Não poderia estar mais de acordo.
O vencimento de um político em Portugal mesmo com todas as alcavalas, ajudas de custo incluídas, que nalguns cargos é o principal rendimento, não chega para enriquecer. Basta verificar os sinais de riqueza destes políticos que ao longo de mais de 30 anos estiveram no poder e averiguar como enriqueceram. Explicar como um Ferreira do Amaral ou um Jorge Coelho antigos ministros das Obras públicas aparecem mais tarde como administradores de empresas ligadas à construção e exploração das pontes 25 de Abril e Vasco da Gama. (E os contentores de Alcântara...) Proporcionaram enquanto ministros negócios de tal maneira rentáveis a essas entidades que mais parecem slot machines.

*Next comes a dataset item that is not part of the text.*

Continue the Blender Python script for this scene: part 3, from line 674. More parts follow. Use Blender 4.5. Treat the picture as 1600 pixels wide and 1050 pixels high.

Idem relativamente a um escorraçado do PC que dá pelo nome de Pina Moura e que mais tarde aparece na Iberdrola. Sem esquecermos toda aquela gente que passou por governos do PSD e que por artes mágicas fez desaparecer milhões, muitos milhões, do BCP.
A obra social deste desgoverno que levou a dívida pública relativamente ao PIB, a valores só encontrados em finais do século XIX, foi nula ou melhor, negativa. Nunca os privados ganharam tanto com o sector público, como com Sócrates. Veja-se a escandaleira que foi o negócio das SCUTS.
A bem do Partido Socialista e do povo português, Sócrates e sua camarilha que vão e não regressem. A falta que fazem é como a fome.